Peça escrita por Antoinette Nwandu e filmada por Spike Lee é um drama que discute questões raciais de forma expressiva e memorável.
Em janeiro de 1953, o Théâtre de Babylone, na França, realizou a primeira encenação da peça teatral “Esperando Godot”, escrita por Samuel Beckett. Considerada uma das peças mais importantes do século XX, ela conta a história de Vladimir e Estragon, dois indigentes que, na beira de uma estrada deserta, esperam a chegada de um ser chamado Godot. Mais de 60 anos depois, a dramaturga americana Antoinette Nwandu se inspira no clássico francês para escrever a peça “Pass Over”. Apesar de manter a estrutura original da peça de Beckett (dois amigos que esperam algo em um longo período de tempo, no mesmo cenário), Nwandu se aproveita dessa estrutura para falar sobre racismo e o contínuo sentimento de medo que a população negra sente. Assim, não é de se causar estranhamento quando o diretor Spike Lee, conhecido por abordar tais assuntos, se interessa pelo projeto e decide, em parceria com a Amazon Prime Video, filmar a peça teatral e lançá-la na plataforma digital.

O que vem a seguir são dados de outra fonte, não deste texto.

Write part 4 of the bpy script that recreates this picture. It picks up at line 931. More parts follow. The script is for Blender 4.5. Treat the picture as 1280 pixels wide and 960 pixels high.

Além de mudar a temática original, Nwandu também transforma Vladimir e Estragon em Moses (Jon Michael Hill) e Kitch (Julian Parker), dois amigos negros e sem-teto que vivem em uma rua na periferia de Chicago. Eles são engraçados, carismáticos e cativantes. Mas, mesmo que sempre fazendo piadas e de bom humor, os dois vivem em um estado de alerta constante, apavorados pela possibilidade de serem abordados pela polícia, a quem eles chamam de “anjos da morte”. Ao passo que, Vladimir e Estragon, no texto original, esperavam por um ser chamado Godot, na versão de Nwandu, Moses e Kitch esperam pelo momento em que conseguirão alcançar a “terra prometida”, um lugar onde não teriam que viver amedrontados, onde eles poderiam ser livres.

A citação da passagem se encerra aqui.